Beyond multilateral lenders, sovereign wealth funds (like those in some Asian countries) or pension funds could also step in as investors.
Finally, there is an option of investing via liquid commodities, such as industrial or precious metals.
Investments in R&D
Spending on nuclear research and development remains far below the levels seen in other energy sectors, though the report does not specify why. The IEA attributes a 210% surge in investment in nuclear startups at the growth stage to the rising interest from data centers. Still, the biggest gains were recorded among fusion energy startups.
Finally, it is important to note what the IEA report omits, namely efforts by some countries to actively block Russia and China from advancing their nuclear export projects. These actions are another reason for underinvestment in nuclear energy, but the consequences often hurt the initiators themselves. Here are just a few examples.
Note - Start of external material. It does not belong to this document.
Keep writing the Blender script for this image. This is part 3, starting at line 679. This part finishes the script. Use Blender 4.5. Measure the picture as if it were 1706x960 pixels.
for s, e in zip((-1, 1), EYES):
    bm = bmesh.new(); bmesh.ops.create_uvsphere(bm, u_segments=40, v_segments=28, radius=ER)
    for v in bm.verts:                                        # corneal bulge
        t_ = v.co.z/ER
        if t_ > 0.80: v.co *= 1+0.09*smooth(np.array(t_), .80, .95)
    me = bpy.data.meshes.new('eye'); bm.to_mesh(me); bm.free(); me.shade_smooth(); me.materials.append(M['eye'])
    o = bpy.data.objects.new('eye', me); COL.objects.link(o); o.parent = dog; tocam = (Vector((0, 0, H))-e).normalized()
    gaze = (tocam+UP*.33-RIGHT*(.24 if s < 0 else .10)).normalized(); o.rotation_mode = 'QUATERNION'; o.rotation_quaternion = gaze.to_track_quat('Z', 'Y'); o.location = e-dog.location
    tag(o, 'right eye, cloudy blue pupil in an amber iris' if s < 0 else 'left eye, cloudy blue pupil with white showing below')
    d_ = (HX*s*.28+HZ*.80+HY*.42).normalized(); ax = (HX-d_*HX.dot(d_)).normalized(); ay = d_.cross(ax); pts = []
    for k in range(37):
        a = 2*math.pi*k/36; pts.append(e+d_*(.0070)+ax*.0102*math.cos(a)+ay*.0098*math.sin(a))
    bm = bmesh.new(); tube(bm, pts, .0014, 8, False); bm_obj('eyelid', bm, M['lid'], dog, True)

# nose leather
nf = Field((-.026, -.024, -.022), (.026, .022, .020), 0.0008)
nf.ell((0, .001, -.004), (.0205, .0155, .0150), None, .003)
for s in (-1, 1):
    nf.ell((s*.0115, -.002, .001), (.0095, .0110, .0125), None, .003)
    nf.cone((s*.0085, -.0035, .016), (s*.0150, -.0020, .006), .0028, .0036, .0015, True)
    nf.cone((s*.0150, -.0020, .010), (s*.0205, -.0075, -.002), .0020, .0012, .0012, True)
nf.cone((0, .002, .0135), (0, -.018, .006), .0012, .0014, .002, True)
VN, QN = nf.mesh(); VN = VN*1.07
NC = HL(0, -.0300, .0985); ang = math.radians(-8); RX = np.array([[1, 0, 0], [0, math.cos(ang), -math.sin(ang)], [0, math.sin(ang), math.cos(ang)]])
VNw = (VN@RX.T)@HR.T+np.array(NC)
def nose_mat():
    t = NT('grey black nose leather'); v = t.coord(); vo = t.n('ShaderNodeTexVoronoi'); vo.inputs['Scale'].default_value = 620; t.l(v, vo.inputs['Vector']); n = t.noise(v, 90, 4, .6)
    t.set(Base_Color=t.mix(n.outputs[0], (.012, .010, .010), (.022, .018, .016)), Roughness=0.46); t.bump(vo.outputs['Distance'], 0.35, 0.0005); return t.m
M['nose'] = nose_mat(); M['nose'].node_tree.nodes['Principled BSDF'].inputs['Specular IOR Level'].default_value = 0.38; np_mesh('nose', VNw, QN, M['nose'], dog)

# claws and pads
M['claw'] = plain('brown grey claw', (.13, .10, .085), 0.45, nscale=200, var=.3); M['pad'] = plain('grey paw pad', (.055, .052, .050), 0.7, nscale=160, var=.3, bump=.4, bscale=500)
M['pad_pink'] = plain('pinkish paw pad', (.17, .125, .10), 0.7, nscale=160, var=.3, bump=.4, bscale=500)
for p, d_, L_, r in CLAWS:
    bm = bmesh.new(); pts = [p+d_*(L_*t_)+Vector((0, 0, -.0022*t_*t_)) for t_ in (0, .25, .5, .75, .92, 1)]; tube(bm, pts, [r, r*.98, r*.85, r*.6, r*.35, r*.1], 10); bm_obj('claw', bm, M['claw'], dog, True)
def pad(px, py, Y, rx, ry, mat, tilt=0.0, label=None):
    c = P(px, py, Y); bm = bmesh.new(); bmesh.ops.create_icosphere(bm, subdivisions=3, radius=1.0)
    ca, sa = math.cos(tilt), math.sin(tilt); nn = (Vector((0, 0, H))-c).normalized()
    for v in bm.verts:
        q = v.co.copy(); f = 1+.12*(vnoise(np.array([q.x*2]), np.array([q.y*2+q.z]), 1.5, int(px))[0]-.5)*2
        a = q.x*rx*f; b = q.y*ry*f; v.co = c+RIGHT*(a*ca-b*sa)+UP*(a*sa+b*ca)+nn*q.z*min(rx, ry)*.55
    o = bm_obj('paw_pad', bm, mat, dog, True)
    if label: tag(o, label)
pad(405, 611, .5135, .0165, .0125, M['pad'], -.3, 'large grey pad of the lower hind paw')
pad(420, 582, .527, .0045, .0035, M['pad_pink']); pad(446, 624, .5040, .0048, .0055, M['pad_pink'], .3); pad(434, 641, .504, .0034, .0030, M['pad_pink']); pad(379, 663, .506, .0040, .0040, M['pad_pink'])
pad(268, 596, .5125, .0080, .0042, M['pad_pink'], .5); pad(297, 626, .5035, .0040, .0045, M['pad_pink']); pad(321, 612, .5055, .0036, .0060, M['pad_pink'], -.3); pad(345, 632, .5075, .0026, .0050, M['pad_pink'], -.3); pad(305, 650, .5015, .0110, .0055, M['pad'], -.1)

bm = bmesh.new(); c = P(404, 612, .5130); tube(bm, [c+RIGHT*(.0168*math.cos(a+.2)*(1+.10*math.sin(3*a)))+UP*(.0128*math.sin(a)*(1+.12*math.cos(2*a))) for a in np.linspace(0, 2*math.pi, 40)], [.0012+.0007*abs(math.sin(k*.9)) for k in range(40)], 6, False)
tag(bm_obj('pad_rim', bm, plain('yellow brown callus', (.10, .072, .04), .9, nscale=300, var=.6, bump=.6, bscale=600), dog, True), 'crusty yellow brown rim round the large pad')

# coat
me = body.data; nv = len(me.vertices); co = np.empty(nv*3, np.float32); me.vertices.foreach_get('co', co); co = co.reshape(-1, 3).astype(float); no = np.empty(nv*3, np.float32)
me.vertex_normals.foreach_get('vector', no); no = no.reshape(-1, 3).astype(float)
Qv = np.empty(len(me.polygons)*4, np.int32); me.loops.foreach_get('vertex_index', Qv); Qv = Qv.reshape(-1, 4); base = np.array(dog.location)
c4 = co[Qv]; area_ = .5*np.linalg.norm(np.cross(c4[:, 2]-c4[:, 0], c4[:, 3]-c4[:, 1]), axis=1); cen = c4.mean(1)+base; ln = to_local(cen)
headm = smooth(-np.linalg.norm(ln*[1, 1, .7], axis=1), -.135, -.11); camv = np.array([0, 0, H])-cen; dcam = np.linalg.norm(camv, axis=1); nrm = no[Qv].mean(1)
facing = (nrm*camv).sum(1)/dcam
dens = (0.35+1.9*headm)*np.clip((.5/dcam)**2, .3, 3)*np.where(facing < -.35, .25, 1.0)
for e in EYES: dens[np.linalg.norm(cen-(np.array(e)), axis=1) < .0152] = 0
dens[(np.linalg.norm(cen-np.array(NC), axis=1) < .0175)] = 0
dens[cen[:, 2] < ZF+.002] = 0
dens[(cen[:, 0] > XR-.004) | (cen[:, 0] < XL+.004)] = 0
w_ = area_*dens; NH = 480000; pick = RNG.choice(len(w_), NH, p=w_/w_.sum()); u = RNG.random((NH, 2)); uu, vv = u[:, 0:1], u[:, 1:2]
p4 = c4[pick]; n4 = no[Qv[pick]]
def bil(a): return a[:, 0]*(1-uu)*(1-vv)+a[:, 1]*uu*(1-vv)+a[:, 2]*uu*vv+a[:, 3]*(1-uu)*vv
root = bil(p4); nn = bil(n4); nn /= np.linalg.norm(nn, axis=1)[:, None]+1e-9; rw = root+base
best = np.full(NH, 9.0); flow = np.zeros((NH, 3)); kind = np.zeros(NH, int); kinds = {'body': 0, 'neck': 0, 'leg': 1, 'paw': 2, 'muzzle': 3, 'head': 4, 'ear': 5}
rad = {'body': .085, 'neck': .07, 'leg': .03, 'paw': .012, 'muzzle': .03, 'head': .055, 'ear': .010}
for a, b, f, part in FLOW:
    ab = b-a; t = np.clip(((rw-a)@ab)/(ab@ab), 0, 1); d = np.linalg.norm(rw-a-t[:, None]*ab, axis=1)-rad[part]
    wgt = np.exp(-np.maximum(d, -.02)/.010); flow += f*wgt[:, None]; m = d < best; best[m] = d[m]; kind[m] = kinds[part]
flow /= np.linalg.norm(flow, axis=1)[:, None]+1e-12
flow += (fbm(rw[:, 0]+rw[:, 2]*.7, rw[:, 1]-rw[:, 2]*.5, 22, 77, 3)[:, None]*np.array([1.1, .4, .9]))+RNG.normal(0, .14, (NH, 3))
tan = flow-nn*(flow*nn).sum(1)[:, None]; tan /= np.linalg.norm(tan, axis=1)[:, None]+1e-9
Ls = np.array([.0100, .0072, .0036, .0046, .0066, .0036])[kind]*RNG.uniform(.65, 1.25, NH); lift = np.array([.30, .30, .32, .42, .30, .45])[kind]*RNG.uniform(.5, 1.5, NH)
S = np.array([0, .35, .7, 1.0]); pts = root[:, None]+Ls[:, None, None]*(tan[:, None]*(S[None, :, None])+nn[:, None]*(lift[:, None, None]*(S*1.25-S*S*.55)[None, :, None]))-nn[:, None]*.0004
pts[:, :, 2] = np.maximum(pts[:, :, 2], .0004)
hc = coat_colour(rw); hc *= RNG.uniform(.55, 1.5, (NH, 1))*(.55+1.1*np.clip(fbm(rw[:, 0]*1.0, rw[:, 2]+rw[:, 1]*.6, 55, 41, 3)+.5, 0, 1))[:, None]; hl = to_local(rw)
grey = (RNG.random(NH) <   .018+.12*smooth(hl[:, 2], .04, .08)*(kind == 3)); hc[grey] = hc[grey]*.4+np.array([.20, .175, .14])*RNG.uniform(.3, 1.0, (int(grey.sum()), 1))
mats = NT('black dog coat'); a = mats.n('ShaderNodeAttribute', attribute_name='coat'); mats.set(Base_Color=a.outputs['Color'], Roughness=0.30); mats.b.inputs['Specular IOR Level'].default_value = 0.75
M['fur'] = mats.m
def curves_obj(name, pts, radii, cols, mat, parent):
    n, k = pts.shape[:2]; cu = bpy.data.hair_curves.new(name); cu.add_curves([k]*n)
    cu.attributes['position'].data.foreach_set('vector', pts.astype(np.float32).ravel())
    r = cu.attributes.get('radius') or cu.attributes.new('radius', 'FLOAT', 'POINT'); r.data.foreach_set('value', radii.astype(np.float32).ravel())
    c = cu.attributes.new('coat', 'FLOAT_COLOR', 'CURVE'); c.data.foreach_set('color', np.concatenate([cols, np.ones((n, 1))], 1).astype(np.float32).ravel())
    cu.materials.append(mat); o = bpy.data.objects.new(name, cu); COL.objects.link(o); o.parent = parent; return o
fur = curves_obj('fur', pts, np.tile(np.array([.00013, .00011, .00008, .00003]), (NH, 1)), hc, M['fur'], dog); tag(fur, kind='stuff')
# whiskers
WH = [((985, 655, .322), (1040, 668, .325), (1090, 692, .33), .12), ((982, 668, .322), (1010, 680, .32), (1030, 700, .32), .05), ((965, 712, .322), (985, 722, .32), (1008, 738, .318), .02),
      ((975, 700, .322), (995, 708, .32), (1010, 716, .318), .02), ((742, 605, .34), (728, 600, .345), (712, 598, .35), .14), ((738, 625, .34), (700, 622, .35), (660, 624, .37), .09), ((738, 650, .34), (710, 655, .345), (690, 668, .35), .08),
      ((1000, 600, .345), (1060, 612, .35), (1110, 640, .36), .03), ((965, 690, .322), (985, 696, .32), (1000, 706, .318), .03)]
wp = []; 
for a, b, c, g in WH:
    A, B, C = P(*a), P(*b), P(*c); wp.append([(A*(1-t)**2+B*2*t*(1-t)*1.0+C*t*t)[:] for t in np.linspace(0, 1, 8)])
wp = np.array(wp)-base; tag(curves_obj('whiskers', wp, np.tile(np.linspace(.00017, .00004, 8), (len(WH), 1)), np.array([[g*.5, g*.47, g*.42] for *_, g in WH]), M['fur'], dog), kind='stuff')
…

Finland will have to restart the entire licensing process for a new nuclear power plant to replace Hanhikivi 1. Originally contracted to Rosatom, the Hanhikivi project was canceled by the country’s authorities. Similarly, the UK government, having effectively blocked Chinese firm CGN from participating in the Sizewell C project and failing to find alternative investors, was forced to commit GBP 14.2 billion of public funds to construct the plant on its own.

Russian context
Russia plans to expand its electricity generation capacity from the current 270 GW to 330 GW by 2050. With installed capacity set to grow by 22%, electricity consumption is projected to rise by 34%, suggesting higher utilization rates, Deputy Energy Minister Pyotr Konyuschenko said at the Saint Petersburg International Economic Forum (SPIEF) in June 2025. Investments in new construction will total RUB 53 trillion, with two-thirds going toward new generation assets and one-third to grid expansion. Eventually, the pace of new capacity additions is expected to reach about 5 GW per year.
Representatives of Russian banks say they are ready to back these goals and have the necessary funds. Possible financing mechanisms include infrastructure bonds and capacity supply agreements.
The share of nuclear power in Russia’s energy mix is expected to rise from nearly 20% today to 25%. According to the national Power Plant Location Master Plan 2042, Rosatom is tasked with building 38 reactor units of varying capacities. This will require about RUB 17 trillion in finance. Among the upcoming large-scale nuclear generation projects are nuclear plants in Vladivostok and Khabarovsk.
“Each ruble invested in domestic nuclear power plants generates three rubles in GDP,” said Kirill Komarov, First Deputy Director General for Corporate Development and International Business at Rosatom, speaking at SPIEF. According to him, nuclear power is one of the most efficient forms of generation from the levelized cost of electricity (LCOE) perspective.
Komarov also suggested considering power investments in a global context because exporting power solutions, including Russian nuclear plants, also requires financing. “Electricity will be in high demand, and so will investments. We need to take this seriously and develop additional mechanisms beyond the reliable and proven ones we already have,” he concluded.
Discussions are already underway. By October 2, the Russian government is expected to receive proposals for subsidized long-term loans to build eight floating nuclear power units for foreign markets and four for Russia.